[Requirements]:
All lines in which the word "Measure" occurs are to be extracted.

[Input data]:
»»
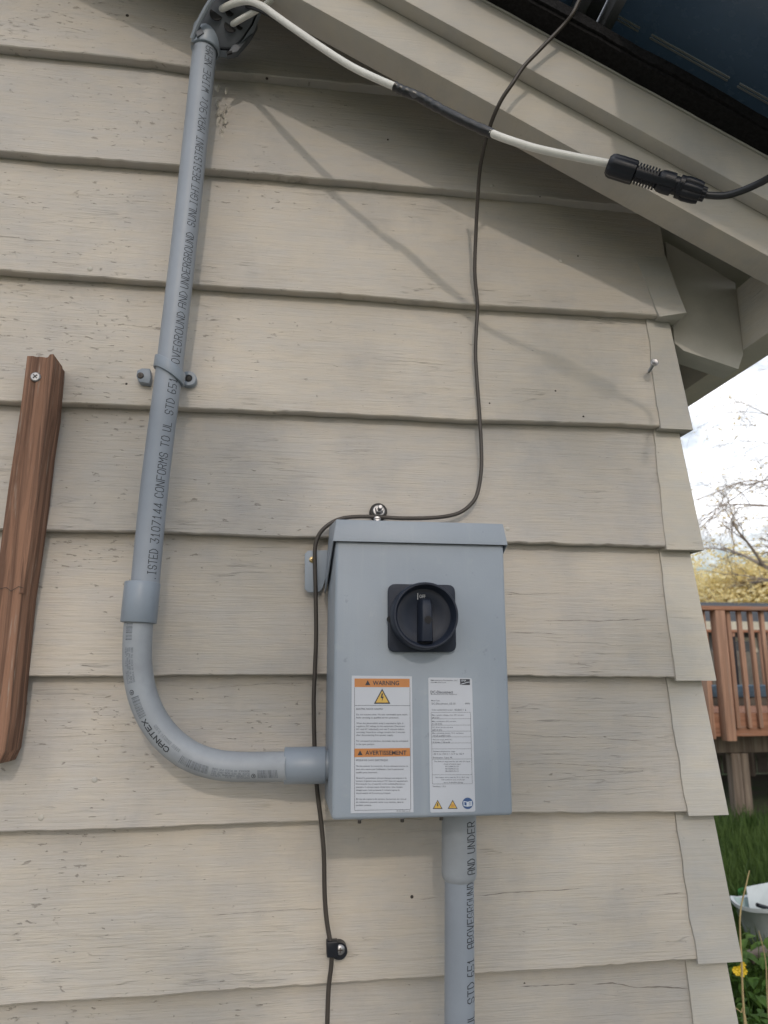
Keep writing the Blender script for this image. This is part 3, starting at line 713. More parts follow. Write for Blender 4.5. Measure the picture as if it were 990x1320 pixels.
# ================================================================ DISCONNECT BOX
X0, X1, Z0, Z1, YF = .0585, .2545, 1.147, 1.468, -.130
box = tag(empty('disconnect_box', ((X0+X1)/2, 0, Z0)), 'blue-grey metal disconnect box with a black rotary switch and two printed labels', 'switch box')
mb = MB().box(X0, X1, YF, -.002, Z0, Z1-.004)
mb.build('enclosure', 'enclosure_paint', box, bevel=.0042, segs=4)
# rain hood: front flap, sides falling back, sloping top
zf, zt_ = at(540, 700, YF*-1+.004).z, at(540, 674, .124).z
def hood_side(x): return [(x, YF-.0045, zf), (x, YF-.0045+.004, zt_-.004), (x, YF+.010, zt_+.001), (x, -.004, zt_+.020), (x, -.004, zf-.022), (x, -.100, zf-.010)]
mb = MB()
a_, b_ = hood_side(X0-.0035), hood_side(X1+.0035)
TH = .0016
# front, slanted top
mb.add([a_[0], b_[0], (X1+.0005, YF-.0005, zt_), (X0-.0005+.001, YF-.0005, zt_), (X0-.0005, YF-.0045+TH, zf), (X1+.0005, YF-.0045+TH, zf)], [(0,1,2,3),(0,4,5,1)])
o_ = MB()
fl, fr = X0-.0035, X1+.0035
outer = [[(fl, YF-.0045, zf), (fr, YF-.0045, zf)], [(fl+.004, YF-.0010, zt_), (fr-.004, YF-.0010, zt_)], [(fl+.004, -.004, zt_+.016), (fr-.004, -.004, zt_+.016)]]
vs = [p for r_ in outer for p in r_]
sideL = [(fl, YF-.0045, zf), (fl+.004, YF-.0010, zt_), (fl+.004, -.004, zt_+.016), (fl-.001, -.004, zf-.045), (fl-.001, -.060, zf-.030)]
sideR = [(fr, YF-.0045, zf), (fr-.004, YF-.0010, zt_), (fr-.004, -.004, zt_+.016), (fr+.001, -.004, zf-.045), (fr+.001, -.060, zf-.030)]
o_.add(vs+[sideL[3], sideL[4], sideR[3], sideR[4]], [(0,1,3,2), (2,3,5,4), (0,2,4,6,7), (1,9,8,5,3)])
lid = o_.build('rain_hood', 'enclosure_paint', box)
md = lid.modifiers.new('thick', 'SOLIDIFY'); md.thickness = .0016; md.offset = -1
md = lid.modifiers.new('bev', 'BEVEL'); md.width = .0012; md.segments = 3; md.limit_method = 'ANGLE'; md.angle_limit = R(35)
lid.data.shade_smooth()
# dark seam under the hood
MB().box(X0+.001, X1-.001, YF-.0012, YF+.004, zf-.0002, zf+.0018).build('seam', 'hole_dark', box)
# mounting tab on the left, with screw
tp = [(392.8,714),(397,710),(424,709),(424,742),(419.5,746),(416,757),(413,762),(409,763.5),(397,763.5),(392.8,759)]
MB().prism([at(x, y, .0035) for x, y in tp], (0, .0017, 0)).build('mounting_tab', 'enclosure_paint', box, bevel=.0005)
sP = at(402.5, 721.5, .0036)
MB().lathe([(0, .0040), (.001, .0040), (.0018, .0026)], sP, (0,-1,0), 24).build('screw_head', 'brass_screw', box, smooth=True)
MB().box(sP.x-.002, sP.x+.002, sP.y-.0021, sP.y-.0012, sP.z-.0004, sP.z+.0004).box(sP.x-.0004, sP.x+.0004, sP.y-.00215, sP.y-.0012, sP.z-.002, sP.z+.002).build('screw_slot', 'hole_dark', box)
# screws and conduit-plate under the bottom edge
MB().box(.088, .138, -.100, -.060, Z0-.0045, Z0-.0003).build('bottom_plate', 'dark_rubber', box, bevel=.0006)
for x_, y_ in ((.0905, -.103), (.1375, -.103), (.182, -.098)):
    MB().lathe([(0, .0046), (.003, .0046), (.0045, .0035)], (x_, y_, Z0-.0003), (0,0,-1), 18).build('screw_head', 'zinc_steel', box, smooth=True)
    MB().lathe([(0, .0020), (.004, .0020)], (x_, y_, Z0-.0045), (0,0,-1), 12).build('screw_shank', 'dark_steel', box, smooth=True)

# rotary switch
def rounded(pts, r_, n=4):
    out = []; m = len(pts)
    for i in range(m):
        p, a, b = Vector(pts[i]), Vector(pts[i-1]), Vector(pts[(i+1) % m])
        u1 = (a-p).normalized()*r_; u2 = (b-p).normalized()*r_
        for k in range(n+1):
            t = k/n; q = (p+u1)*(1-t)**2+2*p*t*(1-t)+(p+u2)*t*t; out.append((q.x, q.y))
    return out
sw_c = Vector((.1558, YF, 1.3577))
pl_ = MB().prism([(p[0], YF-.0062, p[1]) for p in rounded([(sw_c.x-.0382, sw_c.z+.0374), (sw_c.x+.0382, sw_c.z+.0374), (sw_c.x+.0382, sw_c.z-.0374), (sw_c.x-.0382, sw_c.z-.0374)], .0085)], (0,.006,0)).build('switch_plate', 'knob_plastic', box, bevel=.0007)
prof = [(.006, .0345), (.012, .0352), (.024, .0348), (.0300, .0343), (.0312, .0334), (.0312, .0320), (.0290, .0312), (.020, .0300), (.018, .0285), (.018, .0200), (.0172, .0190), (.0172, .001)]
prof = [(a, b*1.045) for a, b in prof]
MB().lathe(prof, sw_c+Vector((-.0004,0,.0012)), (0,-1,0), 72, True).build('switch_knob', 'knob_plastic', pl_, smooth=True, bevel=0)
mb = MB(); hx, hz = sw_c.x+.0012, sw_c.z
vs = []
for z, wv, dpt in ((hz-.0275, .0062, .0195), (hz-.0265, .0066, .0275), (hz-.004, .0060, .0290), (hz+.012, .0060, .0285), (hz+.0185, .0050, .0250), (hz+.0205, .0040, .0190)):
    vs += [(hx-wv-.0035, YF-.0170, z), (hx-wv+.001, YF-dpt, z), (hx+wv-.001, YF-dpt, z), (hx+wv+.0020, YF-.0170, z)]
mb.add(vs, [(i*4+j, i*4+(j+1) % 4, (i+1)*4+(j+1) % 4, (i+1)*4+j) for i in range(5) for j in range(4)]+[(0,1,2,3),(23,22,21,20)])
mb.build('switch_handle', 'knob_plastic', pl_, bevel=.0007)
MB().lathe([(0, .0042), (.0004, .0042), (.0004, .0034)], (hx+.0010, YF-.0288, hz-.0035), (0,-1,0), 24).build('handle_hole', 'hole_black', pl_)
MB().lathe([(0, .0032), (.0006, .0032)], (sw_c.x-.0368, YF-.0062, sw_c.z-.002), (-.3,-1,0), 16).build('padlock_slot', 'hole_black', pl_)
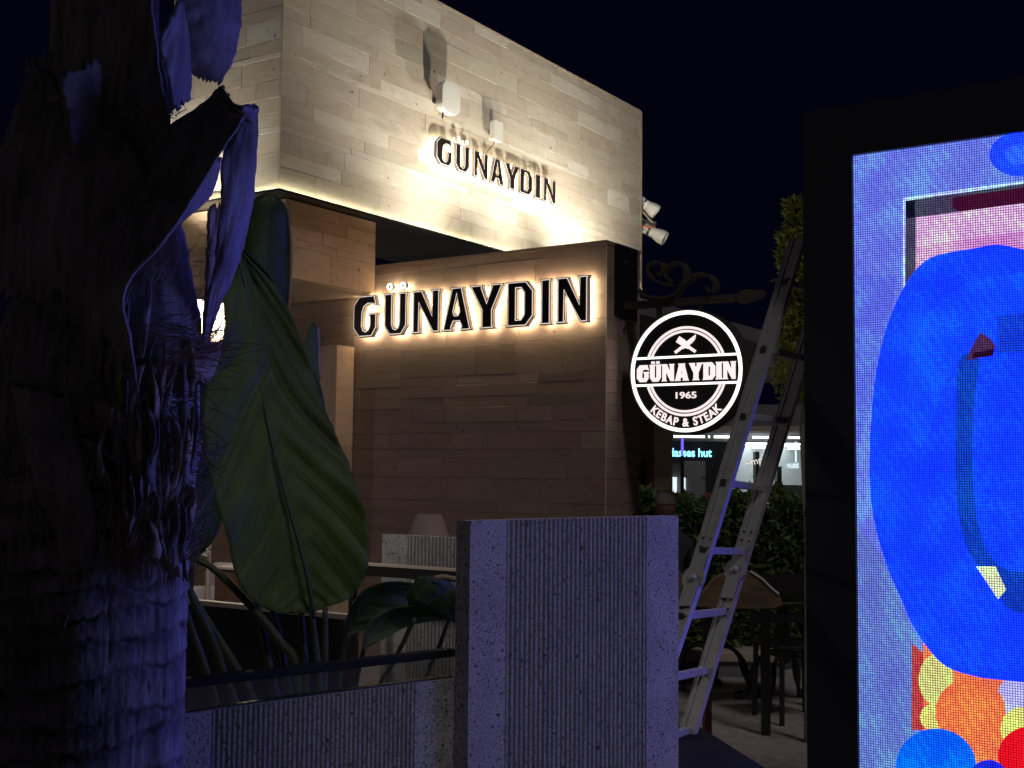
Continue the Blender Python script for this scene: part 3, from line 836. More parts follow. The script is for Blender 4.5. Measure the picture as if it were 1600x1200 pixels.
ca = me.color_attributes.new('led', 'FLOAT_COLOR', 'CORNER')
for i, c in enumerate(cs_): ca.data[i].color = (*c, 1)
m, nt, N, L, b = newmat('led_pixels')
PITCH_LED = .0095
at = N.new('ShaderNodeAttribute'); at.attribute_name = 'led'
tc = N.new('ShaderNodeTexCoord')
sx = N.new('ShaderNodeSeparateXYZ'); L.new(tc.outputs['Object'], sx.inputs[0])
def tri_wave(src):
    d = N.new('ShaderNodeMath'); d.operation = 'DIVIDE'; d.inputs[1].default_value = PITCH_LED
    L.new(src, d.inputs[0])
    p_ = N.new('ShaderNodeMath'); p_.operation = 'PINGPONG'; p_.inputs[1].default_value = .5
    L.new(d.outputs[0], p_.inputs[0])
    mr = N.new('ShaderNodeMapRange'); mr.interpolation_type = 'SMOOTHSTEP'
    mr.inputs[1].default_value, mr.inputs[2].default_value, mr.inputs[3].default_value, mr.inputs[4].default_value = .05, .26, .16, 1.0
    L.new(p_.outputs[0], mr.inputs[0])
    fl = N.new('ShaderNodeMath'); fl.operation = 'FLOOR'; L.new(d.outputs[0], fl.inputs[0])
    return mr.outputs[0], fl.outputs[0]
wx_, fx_ = tri_wave(sx.outputs['X']); wz_, fz_ = tri_wave(sx.outputs['Z'])
mu = N.new('ShaderNodeMath'); mu.operation = 'MULTIPLY'; L.new(wx_, mu.inputs[0]); L.new(wz_, mu.inputs[1])
cb = N.new('ShaderNodeCombineXYZ'); L.new(fx_, cb.inputs[0]); L.new(fz_, cb.inputs[2])
wn = N.new('ShaderNodeTexWhiteNoise'); L.new(cb.outputs[0], wn.inputs['Vector'])
nz = N.new('ShaderNodeTexNoise'); nz.inputs['Scale'].default_value = .055; nz.inputs['Detail'].default_value = 4
L.new(cb.outputs[0], nz.inputs['Vector'])
gr = ramp(N, [(.32, (.88, .72, .93)), (.5, (1, 1, 1)), (.68, (1.08, 1.7, 1.04))])
wv = N.new('ShaderNodeMath'); wv.operation = 'MULTIPLY_ADD'; wv.inputs[1].default_value = .20
L.new(wn.outputs['Value'], wv.inputs[0]); 
sb_ = N.new('ShaderNodeMath'); sb_.operation = 'SUBTRACT'; sb_.inputs[1].default_value = .10
L.new(nz.outputs['Fac'], sb_.inputs[0]); L.new(sb_.outputs[0], wv.inputs[2]); d1 = N.new('ShaderNodeVectorMath'); d1.operation = 'DOT_PRODUCT'; d1.inputs[1].default_value = (150, 0, 92)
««
[Output of the task]:
Keep writing the Blender script for this image. This is part 3, starting at line 713. More parts follow. Write for Blender 4.5. Measure the picture as if it were 990x1320 pixels.
Continue the Blender Python script for this scene: part 3, from line 836. More parts follow. The script is for Blender 4.5. Measure the picture as if it were 1600x1200 pixels.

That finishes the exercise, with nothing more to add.